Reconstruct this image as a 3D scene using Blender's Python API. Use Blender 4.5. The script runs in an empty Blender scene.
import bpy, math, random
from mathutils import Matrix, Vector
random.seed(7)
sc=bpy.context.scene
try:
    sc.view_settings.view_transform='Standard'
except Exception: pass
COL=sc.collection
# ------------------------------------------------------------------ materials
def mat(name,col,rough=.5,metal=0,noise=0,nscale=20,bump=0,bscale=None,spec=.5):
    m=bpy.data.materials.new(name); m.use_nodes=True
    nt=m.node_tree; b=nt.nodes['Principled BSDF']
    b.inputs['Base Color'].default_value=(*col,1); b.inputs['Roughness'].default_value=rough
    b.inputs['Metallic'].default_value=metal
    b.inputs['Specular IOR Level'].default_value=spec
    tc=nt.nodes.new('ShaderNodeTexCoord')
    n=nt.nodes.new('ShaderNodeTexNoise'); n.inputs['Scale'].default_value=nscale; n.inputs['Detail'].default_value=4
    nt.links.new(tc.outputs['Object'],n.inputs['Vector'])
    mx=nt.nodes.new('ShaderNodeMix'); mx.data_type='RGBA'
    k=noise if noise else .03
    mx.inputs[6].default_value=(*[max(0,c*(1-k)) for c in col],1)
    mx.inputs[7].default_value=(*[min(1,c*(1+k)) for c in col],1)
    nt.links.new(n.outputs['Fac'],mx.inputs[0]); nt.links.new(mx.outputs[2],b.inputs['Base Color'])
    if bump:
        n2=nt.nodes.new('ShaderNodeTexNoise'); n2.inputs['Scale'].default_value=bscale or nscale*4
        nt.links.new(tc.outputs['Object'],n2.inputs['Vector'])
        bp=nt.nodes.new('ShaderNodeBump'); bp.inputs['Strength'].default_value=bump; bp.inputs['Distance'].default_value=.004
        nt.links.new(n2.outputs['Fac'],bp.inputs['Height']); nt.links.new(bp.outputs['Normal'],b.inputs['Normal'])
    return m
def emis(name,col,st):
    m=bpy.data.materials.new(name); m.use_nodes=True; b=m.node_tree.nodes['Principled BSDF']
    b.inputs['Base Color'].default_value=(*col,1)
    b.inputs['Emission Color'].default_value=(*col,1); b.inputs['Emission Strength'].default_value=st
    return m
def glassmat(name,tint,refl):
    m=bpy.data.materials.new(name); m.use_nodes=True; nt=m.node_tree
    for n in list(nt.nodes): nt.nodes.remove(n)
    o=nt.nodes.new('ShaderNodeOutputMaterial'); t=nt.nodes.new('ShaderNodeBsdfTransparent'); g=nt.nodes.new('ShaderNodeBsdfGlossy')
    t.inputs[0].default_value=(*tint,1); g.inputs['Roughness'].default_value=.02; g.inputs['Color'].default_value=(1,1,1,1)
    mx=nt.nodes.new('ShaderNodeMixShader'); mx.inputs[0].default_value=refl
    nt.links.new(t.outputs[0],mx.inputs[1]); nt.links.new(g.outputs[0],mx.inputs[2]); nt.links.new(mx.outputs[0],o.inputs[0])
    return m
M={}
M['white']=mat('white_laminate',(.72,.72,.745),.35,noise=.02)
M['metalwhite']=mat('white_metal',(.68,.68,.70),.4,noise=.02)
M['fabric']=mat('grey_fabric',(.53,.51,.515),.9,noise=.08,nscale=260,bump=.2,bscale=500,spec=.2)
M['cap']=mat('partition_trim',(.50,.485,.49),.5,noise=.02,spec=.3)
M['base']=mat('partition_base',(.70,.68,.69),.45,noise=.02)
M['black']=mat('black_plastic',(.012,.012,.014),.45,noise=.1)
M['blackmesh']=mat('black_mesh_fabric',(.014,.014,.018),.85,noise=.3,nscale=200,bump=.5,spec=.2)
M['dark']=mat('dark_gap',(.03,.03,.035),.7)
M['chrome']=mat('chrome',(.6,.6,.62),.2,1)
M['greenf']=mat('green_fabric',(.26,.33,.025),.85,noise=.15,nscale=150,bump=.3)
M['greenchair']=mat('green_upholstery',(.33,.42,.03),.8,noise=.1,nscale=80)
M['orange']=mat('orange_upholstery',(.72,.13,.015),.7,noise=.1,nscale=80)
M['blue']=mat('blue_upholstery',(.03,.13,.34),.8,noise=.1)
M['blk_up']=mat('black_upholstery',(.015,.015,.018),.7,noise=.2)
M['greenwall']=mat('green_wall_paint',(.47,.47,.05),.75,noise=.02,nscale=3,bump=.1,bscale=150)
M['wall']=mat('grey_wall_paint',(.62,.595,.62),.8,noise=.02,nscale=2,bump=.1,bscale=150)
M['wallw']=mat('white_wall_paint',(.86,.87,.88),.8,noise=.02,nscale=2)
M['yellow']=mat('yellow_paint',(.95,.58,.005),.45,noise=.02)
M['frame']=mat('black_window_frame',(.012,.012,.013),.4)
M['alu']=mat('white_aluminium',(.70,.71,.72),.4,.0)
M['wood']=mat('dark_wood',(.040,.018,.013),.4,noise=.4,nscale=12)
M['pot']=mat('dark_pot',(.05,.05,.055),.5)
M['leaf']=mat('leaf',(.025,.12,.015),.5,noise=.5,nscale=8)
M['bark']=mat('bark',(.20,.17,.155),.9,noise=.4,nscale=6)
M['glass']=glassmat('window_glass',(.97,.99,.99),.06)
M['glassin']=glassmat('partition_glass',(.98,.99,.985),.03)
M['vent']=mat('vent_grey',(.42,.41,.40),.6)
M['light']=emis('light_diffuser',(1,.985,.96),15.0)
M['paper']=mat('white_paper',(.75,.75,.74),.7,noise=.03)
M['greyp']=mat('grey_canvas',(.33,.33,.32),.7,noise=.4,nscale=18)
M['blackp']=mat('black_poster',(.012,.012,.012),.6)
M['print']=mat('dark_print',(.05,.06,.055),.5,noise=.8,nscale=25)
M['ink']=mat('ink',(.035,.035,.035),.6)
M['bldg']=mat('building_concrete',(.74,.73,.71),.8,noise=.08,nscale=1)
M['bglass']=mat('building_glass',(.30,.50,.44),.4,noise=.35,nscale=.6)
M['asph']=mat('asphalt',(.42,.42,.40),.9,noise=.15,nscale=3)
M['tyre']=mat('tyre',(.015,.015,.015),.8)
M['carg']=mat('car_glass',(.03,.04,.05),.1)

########

Aim of the task
Without changing a word, restate the whole listing.

Full output
Reconstruct this image as a 3D scene using Blender's Python API. Use Blender 4.5. The script runs in an empty Blender scene.
import bpy, math, random
from mathutils import Matrix, Vector
random.seed(7)
sc=bpy.context.scene
try:
    sc.view_settings.view_transform='Standard'
except Exception: pass
COL=sc.collection
# ------------------------------------------------------------------ materials
def mat(name,col,rough=.5,metal=0,noise=0,nscale=20,bump=0,bscale=None,spec=.5):
    m=bpy.data.materials.new(name); m.use_nodes=True
    nt=m.node_tree; b=nt.nodes['Principled BSDF']
    b.inputs['Base Color'].default_value=(*col,1); b.inputs['Roughness'].default_value=rough
    b.inputs['Metallic'].default_value=metal
    b.inputs['Specular IOR Level'].default_value=spec
    tc=nt.nodes.new('ShaderNodeTexCoord')
    n=nt.nodes.new('ShaderNodeTexNoise'); n.inputs['Scale'].default_value=nscale; n.inputs['Detail'].default_value=4
    nt.links.new(tc.outputs['Object'],n.inputs['Vector'])
    mx=nt.nodes.new('ShaderNodeMix'); mx.data_type='RGBA'
    k=noise if noise else .03
    mx.inputs[6].default_value=(*[max(0,c*(1-k)) for c in col],1)
    mx.inputs[7].default_value=(*[min(1,c*(1+k)) for c in col],1)
    nt.links.new(n.outputs['Fac'],mx.inputs[0]); nt.links.new(mx.outputs[2],b.inputs['Base Color'])
    if bump:
        n2=nt.nodes.new('ShaderNodeTexNoise'); n2.inputs['Scale'].default_value=bscale or nscale*4
        nt.links.new(tc.outputs['Object'],n2.inputs['Vector'])
        bp=nt.nodes.new('ShaderNodeBump'); bp.inputs['Strength'].default_value=bump; bp.inputs['Distance'].default_value=.004
        nt.links.new(n2.outputs['Fac'],bp.inputs['Height']); nt.links.new(bp.outputs['Normal'],b.inputs['Normal'])
    return m
def emis(name,col,st):
    m=bpy.data.materials.new(name); m.use_nodes=True; b=m.node_tree.nodes['Principled BSDF']
    b.inputs['Base Color'].default_value=(*col,1)
    b.inputs['Emission Color'].default_value=(*col,1); b.inputs['Emission Strength'].default_value=st
    return m
def glassmat(name,tint,refl):
    m=bpy.data.materials.new(name); m.use_nodes=True; nt=m.node_tree
    for n in list(nt.nodes): nt.nodes.remove(n)
    o=nt.nodes.new('ShaderNodeOutputMaterial'); t=nt.nodes.new('ShaderNodeBsdfTransparent'); g=nt.nodes.new('ShaderNodeBsdfGlossy')
    t.inputs[0].default_value=(*tint,1); g.inputs['Roughness'].default_value=.02; g.inputs['Color'].default_value=(1,1,1,1)
    mx=nt.nodes.new('ShaderNodeMixShader'); mx.inputs[0].default_value=refl
    nt.links.new(t.outputs[0],mx.inputs[1]); nt.links.new(g.outputs[0],mx.inputs[2]); nt.links.new(mx.outputs[0],o.inputs[0])
    return m
M={}
M['white']=mat('white_laminate',(.72,.72,.745),.35,noise=.02)
M['metalwhite']=mat('white_metal',(.68,.68,.70),.4,noise=.02)
M['fabric']=mat('grey_fabric',(.53,.51,.515),.9,noise=.08,nscale=260,bump=.2,bscale=500,spec=.2)
M['cap']=mat('partition_trim',(.50,.485,.49),.5,noise=.02,spec=.3)
M['base']=mat('partition_base',(.70,.68,.69),.45,noise=.02)
M['black']=mat('black_plastic',(.012,.012,.014),.45,noise=.1)
M['blackmesh']=mat('black_mesh_fabric',(.014,.014,.018),.85,noise=.3,nscale=200,bump=.5,spec=.2)
M['dark']=mat('dark_gap',(.03,.03,.035),.7)
M['chrome']=mat('chrome',(.6,.6,.62),.2,1)
M['greenf']=mat('green_fabric',(.26,.33,.025),.85,noise=.15,nscale=150,bump=.3)
M['greenchair']=mat('green_upholstery',(.33,.42,.03),.8,noise=.1,nscale=80)
M['orange']=mat('orange_upholstery',(.72,.13,.015),.7,noise=.1,nscale=80)
M['blue']=mat('blue_upholstery',(.03,.13,.34),.8,noise=.1)
M['blk_up']=mat('black_upholstery',(.015,.015,.018),.7,noise=.2)
M['greenwall']=mat('green_wall_paint',(.47,.47,.05),.75,noise=.02,nscale=3,bump=.1,bscale=150)
M['wall']=mat('grey_wall_paint',(.62,.595,.62),.8,noise=.02,nscale=2,bump=.1,bscale=150)
M['wallw']=mat('white_wall_paint',(.86,.87,.88),.8,noise=.02,nscale=2)
M['yellow']=mat('yellow_paint',(.95,.58,.005),.45,noise=.02)
M['frame']=mat('black_window_frame',(.012,.012,.013),.4)
M['alu']=mat('white_aluminium',(.70,.71,.72),.4,.0)
M['wood']=mat('dark_wood',(.040,.018,.013),.4,noise=.4,nscale=12)
M['pot']=mat('dark_pot',(.05,.05,.055),.5)
M['leaf']=mat('leaf',(.025,.12,.015),.5,noise=.5,nscale=8)
M['bark']=mat('bark',(.20,.17,.155),.9,noise=.4,nscale=6)
M['glass']=glassmat('window_glass',(.97,.99,.99),.06)
M['glassin']=glassmat('partition_glass',(.98,.99,.985),.03)
M['vent']=mat('vent_grey',(.42,.41,.40),.6)
M['light']=emis('light_diffuser',(1,.985,.96),15.0)
M['paper']=mat('white_paper',(.75,.75,.74),.7,noise=.03)
M['greyp']=mat('grey_canvas',(.33,.33,.32),.7,noise=.4,nscale=18)
M['blackp']=mat('black_poster',(.012,.012,.012),.6)
M['print']=mat('dark_print',(.05,.06,.055),.5,noise=.8,nscale=25)
M['ink']=mat('ink',(.035,.035,.035),.6)
M['bldg']=mat('building_concrete',(.74,.73,.71),.8,noise=.08,nscale=1)
M['bglass']=mat('building_glass',(.30,.50,.44),.4,noise=.35,nscale=.6)
M['asph']=mat('asphalt',(.42,.42,.40),.9,noise=.15,nscale=3)
M['tyre']=mat('tyre',(.015,.015,.015),.8)
M['carg']=mat('car_glass',(.03,.04,.05),.1)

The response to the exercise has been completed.